DATA EXCERPT –
+ + + + +

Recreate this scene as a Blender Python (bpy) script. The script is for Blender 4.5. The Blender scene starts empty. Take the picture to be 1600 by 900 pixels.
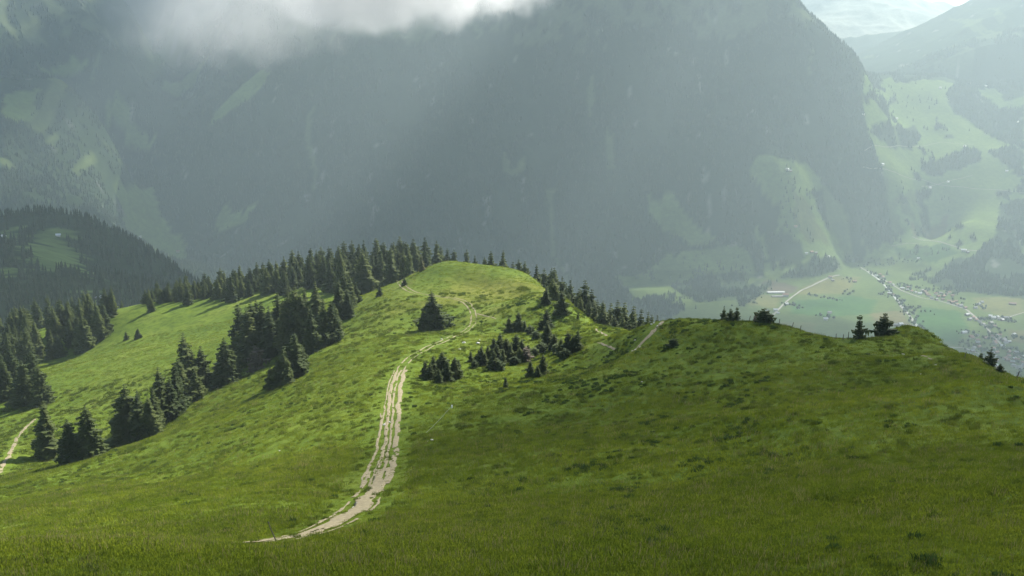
import bpy, math, random
import numpy as np
from mathutils import Vector

# ------------------------------------------------------------------ camera, sky, sun, exposure
scene = bpy.context.scene
COL = scene.collection
R = math.radians
PITCH, FPX = R(-12.0), 1443.0            # photograph is 1600 px wide, about 58 degrees across
cam_d = bpy.data.cameras.new('camera')
cam_d.sensor_width = 36.0
cam_d.lens = 36.0 * FPX / 1600.0
cam_d.clip_start, cam_d.clip_end = 0.5, 40000.0
cam = bpy.data.objects.new('camera', cam_d)
cam.location = (0, 0, 0)
cam.rotation_euler = (R(90) + PITCH, 0, 0)
COL.objects.link(cam)
scene.camera = cam

SUN_AZ, SUN_EL = R(37.0), R(38.0)        # azimuth from the view axis (+Y) towards +X
world = bpy.data.worlds.new('World'); scene.world = world; world.use_nodes = True
wn = world.node_tree.nodes; wl = world.node_tree.links; wn.clear()
sky = wn.new('ShaderNodeTexSky'); sky.sky_type = 'NISHITA'; sky.sun_disc = False
sky.sun_elevation = SUN_EL; sky.sun_rotation = SUN_AZ
sky.altitude = 1500; sky.air_density = 1.0; sky.dust_density = 2.0; sky.ozone_density = 1.0
bg = wn.new('ShaderNodeBackground'); bg.inputs['Strength'].default_value = 0.06
wo = wn.new('ShaderNodeOutputWorld')
wl.new(sky.outputs[0], bg.inputs[0]); wl.new(bg.outputs[0], wo.inputs[0])

SUNV = Vector((math.sin(SUN_AZ) * math.cos(SUN_EL), math.cos(SUN_AZ) * math.cos(SUN_EL), math.sin(SUN_EL)))
sun_d = bpy.data.lights.new('sun', 'SUN'); sun_d.energy = 5.0; sun_d.angle = R(0.53); sun_d.color = (1.0, 0.955, 0.88)
sun = bpy.data.objects.new('sun', sun_d); sun.rotation_euler = (-SUNV).to_track_quat('-Z', 'Y').to_euler()
sun.location = SUNV * 3000
COL.objects.link(sun)

scene.view_settings.view_transform = 'Standard'
scene.view_settings.look = 'None'
scene.view_settings.exposure = 1.85
scene.view_settings.gamma = 1.0
scene.cycles.max_bounces = 6
scene.cycles.diffuse_bounces = 3
scene.cycles.transmission_bounces = 4
scene.cycles.transparent_max_bounces = 12
scene.cycles.volume_bounces = 1
scene.cycles.use_denoising = True

HAZE_DENSITY = 1.06e-4
rng = np.random.default_rng(7)
random.seed(7)

# ------------------------------------------------------------------ numpy noise and thin-plate spline
_tab = np.random.default_rng(99).random((256, 256))
def vnoise(x, y, s=0):
    x = np.asarray(x, float) + 37.3 * s; y = np.asarray(y, float) - 91.7 * s
    xi = np.floor(x).astype(int); yi = np.floor(y).astype(int)
    fx = x - xi; fy = y - yi
    fx = fx * fx * fx * (fx * (fx * 6 - 15) + 10); fy = fy * fy * fy * (fy * (fy * 6 - 15) + 10)
    a = _tab[xi & 255, yi & 255]; b = _tab[(xi + 1) & 255, yi & 255]
    c = _tab[xi & 255, (yi + 1) & 255]; d = _tab[(xi + 1) & 255, (yi + 1) & 255]
    return (a * (1 - fx) + b * fx) * (1 - fy) + (c * (1 - fx) + d * fx) * fy
def fbm(x, y, s=0, o=5, g=0.5):
    v = 0; a = 1.0; t = 0
    for i in range(o):
        v = v + a * vnoise(x * 2 ** i * 1.013 + i * 3.1, y * 2 ** i * 1.013 - i * 5.7, s + i); t += a; a *= g
    return v / t
def ridged(x, y, s=0, o=4):
    v = 0; a = 1.0; t = 0
    for i in range(o):
        v = v + a * (1 - np.abs(2 * vnoise(x * 2 ** i + i * 7.7, y * 2 ** i - i * 2.9, s + i) - 1)); t += a; a *= 0.5
    return v / t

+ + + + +

TASK TO COMPLETE –
Restate each line from the start of the listing through the line bearing "bg.inputs[0]); wl.new(bg.outputs[0], wo.inputs[0])" word for word. Drop the pictures.

PROBLEM SOLUTION –
Recreate this scene as a Blender Python (bpy) script. The script is for Blender 4.5. The Blender scene starts empty. Take the picture to be 1600 by 900 pixels.
import bpy, math, random
import numpy as np
from mathutils import Vector

# ------------------------------------------------------------------ camera, sky, sun, exposure
scene = bpy.context.scene
COL = scene.collection
R = math.radians
PITCH, FPX = R(-12.0), 1443.0            # photograph is 1600 px wide, about 58 degrees across
cam_d = bpy.data.cameras.new('camera')
cam_d.sensor_width = 36.0
cam_d.lens = 36.0 * FPX / 1600.0
cam_d.clip_start, cam_d.clip_end = 0.5, 40000.0
cam = bpy.data.objects.new('camera', cam_d)
cam.location = (0, 0, 0)
cam.rotation_euler = (R(90) + PITCH, 0, 0)
COL.objects.link(cam)
scene.camera = cam

SUN_AZ, SUN_EL = R(37.0), R(38.0)        # azimuth from the view axis (+Y) towards +X
world = bpy.data.worlds.new('World'); scene.world = world; world.use_nodes = True
wn = world.node_tree.nodes; wl = world.node_tree.links; wn.clear()
sky = wn.new('ShaderNodeTexSky'); sky.sky_type = 'NISHITA'; sky.sun_disc = False
sky.sun_elevation = SUN_EL; sky.sun_rotation = SUN_AZ
sky.altitude = 1500; sky.air_density = 1.0; sky.dust_density = 2.0; sky.ozone_density = 1.0
bg = wn.new('ShaderNodeBackground'); bg.inputs['Strength'].default_value = 0.06
wo = wn.new('ShaderNodeOutputWorld')
wl.new(sky.outputs[0], bg.inputs[0]); wl.new(bg.outputs[0], wo.inputs[0])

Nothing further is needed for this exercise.